-- AVAILABLE DATA start --
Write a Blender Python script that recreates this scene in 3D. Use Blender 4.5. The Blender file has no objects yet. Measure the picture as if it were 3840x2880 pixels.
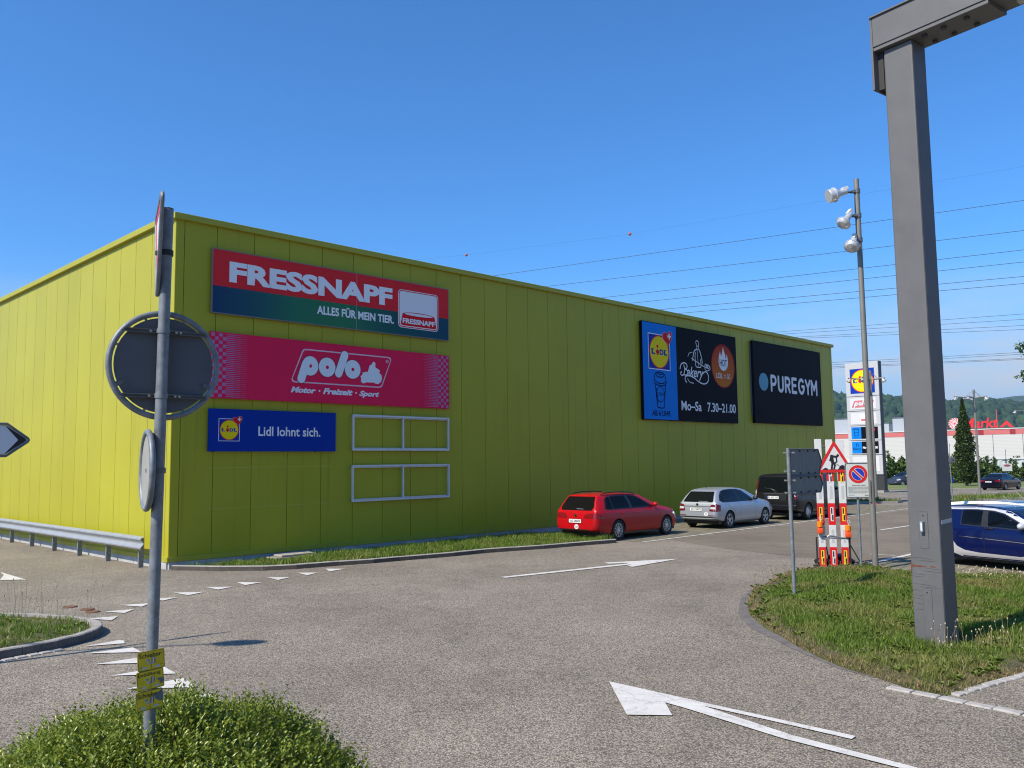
import bpy, bmesh, math, random
import numpy as np
from mathutils import Vector, Matrix
from mathutils.bvhtree import BVHTree

random.seed(7)
rng = np.random.default_rng(11)
sc = bpy.context.scene
col = sc.collection
R = math.radians

# ------------------------------------------------------------------ camera
EYE = Vector((0.0, 0.0, 2.5))
cam_d = bpy.data.cameras.new("camera")
cam = bpy.data.objects.new("camera", cam_d)
col.objects.link(cam)
cam_d.sensor_fit = 'HORIZONTAL'
cam_d.sensor_width = 36.0
cam_d.lens = 29.948
cam_d.clip_start = 0.05
cam_d.clip_end = 8000
PIT, ROL = R(5.2263), R(-0.6935)
_f = Vector((0, math.cos(PIT), math.sin(PIT)))
_u = Vector((0, -math.sin(PIT), math.cos(PIT)))
_r = Vector((1, 0, 0))
_r2 = _r * math.cos(ROL) + _u * math.sin(ROL)
_u2 = _u * math.cos(ROL) - _r * math.sin(ROL)
cam.matrix_world = Matrix(((_r2.x, _u2.x, -_f.x, EYE.x), (_r2.y, _u2.y, -_f.y, EYE.y),
                           (_r2.z, _u2.z, -_f.z, EYE.z), (0, 0, 0, 1)))
sc.camera = cam

# ------------------------------------------------------------------ sky, sun, exposure
SUN_AZ, SUN_EL = R(233.0), R(46.0)      # compass azimuth of the sun (from +Y clockwise), elevation
world = bpy.data.worlds.new("World")
sc.world = world
world.use_nodes = True
nt = world.node_tree
nt.nodes.clear()
w_out = nt.nodes.new('ShaderNodeOutputWorld')
w_bg = nt.nodes.new('ShaderNodeBackground')
w_sky = nt.nodes.new('ShaderNodeTexSky')
w_sky.sky_type = 'NISHITA'
w_sky.sun_disc = False
w_sky.sun_elevation = SUN_EL
w_sky.sun_rotation = SUN_AZ
w_sky.altitude = 300
w_sky.air_density = 1.0
w_sky.dust_density = 0.6
w_sky.ozone_density = 4.0
SKY_STRENGTH = 0.102
w_bg.inputs['Strength'].default_value = SKY_STRENGTH
nt.links.new(w_bg.outputs[0], w_out.inputs[0])
# thin high cloud near the horizon
w_tc = nt.nodes.new('ShaderNodeTexCoord')
w_map = nt.nodes.new('ShaderNodeMapping')
w_map.inputs['Scale'].default_value = (3.0, 3.0, 14.0)
w_map.inputs['Location'].default_value = (1.7, 0.6, 2.3)
w_noise = nt.nodes.new('ShaderNodeTexNoise')
w_noise.inputs['Scale'].default_value = 1.6
w_noise.inputs['Detail'].default_value = 7
w_noise.inputs['Roughness'].default_value = 0.55
w_ramp = nt.nodes.new('ShaderNodeValToRGB')
w_ramp.color_ramp.elements[0].position = 0.40
w_ramp.color_ramp.elements[1].position = 0.62
w_sep = nt.nodes.new('ShaderNodeSeparateXYZ')
w_mr = nt.nodes.new('ShaderNodeMapRange')
w_mr.inputs['From Min'].default_value = 0.09
w_mr.inputs['From Max'].default_value = 0.20
w_mr.inputs['To Min'].default_value = 0.95
w_mr.inputs['To Max'].default_value = 0.0
w_mul = nt.nodes.new('ShaderNodeMath')
w_mul.operation = 'MULTIPLY'
w_mix = nt.nodes.new('ShaderNodeMix')
w_mix.data_type = 'RGBA'
w_mix.inputs['B'].default_value = (4.9, 5.6, 6.7, 1)
nt.links.new(w_tc.outputs['Generated'], w_map.inputs[0])
nt.links.new(w_map.outputs[0], w_noise.inputs['Vector'])
nt.links.new(w_noise.outputs[0], w_ramp.inputs[0])
nt.links.new(w_tc.outputs['Generated'], w_sep.inputs[0])
nt.links.new(w_sep.outputs['Z'], w_mr.inputs['Value'])
nt.links.new(w_ramp.outputs[0], w_mul.inputs[0])
nt.links.new(w_mr.outputs[0], w_mul.inputs[1])
nt.links.new(w_mul.outputs[0], w_mix.inputs['Factor'])
w_tint = nt.nodes.new('ShaderNodeMix')     # the deep, clear blue of a dry summer noon
w_tint.data_type = 'RGBA'
w_tint.blend_type = 'MULTIPLY'
w_tint.inputs['Factor'].default_value = 1.0
w_tint.inputs['B'].default_value = (0.58, 1.13, 1.62, 1)
nt.links.new(w_sky.outputs[0], w_tint.inputs['A'])
w_hz = nt.nodes.new('ShaderNodeMapRange')      # pale air low over the hills
w_hz.interpolation_type = 'SMOOTHSTEP'
w_hz.inputs['From Min'].default_value = 0.0
w_hz.inputs['From Max'].default_value = 0.24
w_hz.inputs['To Min'].default_value = 1.0
w_hz.inputs['To Max'].default_value = 0.0
nt.links.new(w_sep.outputs['Z'], w_hz.inputs['Value'])
w_mix2 = nt.nodes.new('ShaderNodeMix')
w_mix2.data_type = 'RGBA'
w_mix2.inputs['B'].default_value = (3.6, 4.9, 6.6, 1)
nt.links.new(w_hz.outputs[0], w_mix2.inputs['Factor'])
nt.links.new(w_tint.outputs['Result'], w_mix2.inputs['A'])
nt.links.new(w_mix2.outputs['Result'], w_mix.inputs['A'])
nt.links.new(w_mix.outputs['Result'], w_bg.inputs['Color'])

sun_d = bpy.data.lights.new("sun", 'SUN')
sun_d.energy = 5.0
sun_d.angle = R(0.53)
sun_d.color = (1.0, 0.90, 0.755)
sun = bpy.data.objects.new("sun", sun_d)
col.objects.link(sun)
_s = Vector((math.sin(SUN_AZ) * math.cos(SUN_EL), math.cos(SUN_AZ) * math.cos(SUN_EL), math.sin(SUN_EL)))
sun.rotation_euler = _s.to_track_quat('Z', 'Y').to_euler()
sun.location = (-20, -15, 30)

sc.render.engine = 'CYCLES'
sc.view_settings.view_transform = 'Standard'
sc.view_settings.look = 'None'
sc.view_settings.exposure = 0.30
sc.view_settings.gamma = 1.0
sc.view_settings.use_curve_mapping = False
sc.cycles.max_bounces = 8
sc.cycles.transparent_max_bounces = 12
sc.cycles.use_denoising = True
sc.cycles.filter_width = 1.1

# ------------------------------------------------------------------ materials
MATS = {}
def _nodes(name):
    m = bpy.data.materials.new(name)
    m.use_nodes = True
    b = m.node_tree.nodes['Principled BSDF']
    return m, m.node_tree, b

def mat(name, rgb, rough=0.6, metal=0.0, var=0.0, vscale=3.0, bump=0.0, bscale=40.0, spec=0.5, coat=0.0, emit=0.0, stretch=(1, 1, 1)):
    """Principled surface; optional noise variation of the tone and bump, in object metres."""
    if name in MATS:
        return MATS[name]
    m, t, b = _nodes(name)
    b.inputs['Base Color'].default_value = (*rgb, 1)
    b.inputs['Roughness'].default_value = rough
    b.inputs['Metallic'].default_value = metal
    b.inputs['Specular IOR Level'].default_value = spec
    if coat:
        b.inputs['Coat Weight'].default_value = coat
        b.inputs['Coat Roughness'].default_value = 0.04
    if emit:
        b.inputs['Emission Color'].default_value = (*rgb, 1)
        b.inputs['Emission Strength'].default_value = emit
    if var or bump:
        tc = t.nodes.new('ShaderNodeTexCoord')
        mp = t.nodes.new('ShaderNodeMapping')
        mp.inputs['Scale'].default_value = stretch
        t.links.new(tc.outputs['Object'], mp.inputs[0])
    if var:
        n = t.nodes.new('ShaderNodeTexNoise')
        n.inputs['Scale'].default_value = vscale
        n.inputs['Detail'].default_value = 6
        n.inputs['Roughness'].default_value = 0.65
        t.links.new(mp.outputs[0], n.inputs['Vector'])
        r = t.nodes.new('ShaderNodeMapRange')
        r.inputs['From Min'].default_value = 0.3
        r.inputs['From Max'].default_value = 0.7
        r.inputs['To Min'].default_value = 1 - var
        r.inputs['To Max'].default_value = 1 + var
        t.links.new(n.outputs[0], r.inputs[0])
        x = t.nodes.new('ShaderNodeVectorMath')
        x.operation = 'SCALE'
        x.inputs[0].default_value = rgb
        t.links.new(r.outputs[0], x.inputs['Scale'])
        t.links.new(x.outputs[0], b.inputs['Base Color'])
    if bump:
        n2 = t.nodes.new('ShaderNodeTexNoise')
        n2.inputs['Scale'].default_value = bscale
        n2.inputs['Detail'].default_value = 5
        t.links.new(mp.outputs[0], n2.inputs['Vector'])
        bp = t.nodes.new('ShaderNodeBump')
        bp.inputs['Strength'].default_value = bump
        bp.inputs['Distance'].default_value = 0.02
        t.links.new(n2.outputs[0], bp.inputs['Height'])
        t.links.new(bp.outputs[0], b.inputs['Normal'])
    MATS[name] = m
    return m

def leaf_mat(name, c1, c2, trans=0.25, rough=0.45, patch=None, pscale=0.6):
    """Leaves or blades: a tone per leaf, optional dry patches by place, and light through the leaf."""
    if name in MATS:
        return MATS[name]
    m, t, b = _nodes(name)
    g = t.nodes.new('ShaderNodeNewGeometry')
    r = t.nodes.new('ShaderNodeValToRGB')
    r.color_ramp.elements[0].color = (*c1, 1)
    r.color_ramp.elements[1].color = (*c2, 1)
    t.links.new(g.outputs['Random Per Island'], r.inputs[0])
    src = r.outputs[0]
    if patch:
        tc = t.nodes.new('ShaderNodeTexCoord')
        n = t.nodes.new('ShaderNodeTexNoise')
        n.inputs['Scale'].default_value = pscale
        n.inputs['Detail'].default_value = 4
        t.links.new(tc.outputs['Object'], n.inputs['Vector'])
        rr = t.nodes.new('ShaderNodeValToRGB')
        rr.color_ramp.elements[0].position = 0.46
        rr.color_ramp.elements[1].position = 0.66
        t.links.new(n.outputs[0], rr.inputs[0])
        mx = t.nodes.new('ShaderNodeMix')
        mx.data_type = 'RGBA'
        t.links.new(rr.outputs[0], mx.inputs['Factor'])
        t.links.new(src, mx.inputs['A'])
        mx.inputs['B'].default_value = (*patch, 1)
        src = mx.outputs['Result']
    t.links.new(src, b.inputs['Base Color'])
    b.inputs['Roughness'].default_value = rough
    b.inputs['Specular IOR Level'].default_value = 0.35
    tr = t.nodes.new('ShaderNodeBsdfTranslucent')
    t.links.new(src, tr.inputs['Color'])
    ms = t.nodes.new('ShaderNodeMixShader')
    ms.inputs[0].default_value = trans
    out = t.nodes['Material Output']
    t.links.new(b.outputs[0], ms.inputs[1])
    t.links.new(tr.outputs[0], ms.inputs[2])
    t.links.new(ms.outputs[0], out.inputs[0])
    MATS[name] = m
    return m

def glass_mat(name, tint, clear):
    """Thin tinted window: part clear, part glossy."""
    if name in MATS:
        return MATS[name]
    m, t, b = _nodes(name)
    b.inputs['Base Color'].default_value = (0.006, 0.008, 0.009, 1)
    b.inputs['Roughness'].default_value = 0.03
    b.inputs['Specular IOR Level'].default_value = 0.6
    tp = t.nodes.new('ShaderNodeBsdfTransparent')
    tp.inputs[0].default_value = (*tint, 1)
    ms = t.nodes.new('ShaderNodeMixShader')
    ms.inputs[0].default_value = clear
    t.links.new(b.outputs[0], ms.inputs[1])
    t.links.new(tp.outputs[0], ms.inputs[2])
    t.links.new(ms.outputs[0], t.nodes['Material Output'].inputs[0])
    MATS[name] = m
    return m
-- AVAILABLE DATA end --
▶ _TASK OBJECTIVE_: Which lines hold the word "objects"? Show each one.

▶ _ANSWER IN FULL_:
Write a Blender Python script that recreates this scene in 3D. Use Blender 4.5. The Blender file has no objects yet. Measure the picture as if it were 3840x2880 pixels.
cam = bpy.data.objects.new("camera", cam_d)
col.objects.link(cam)
sun = bpy.data.objects.new("sun", sun_d)
col.objects.link(sun)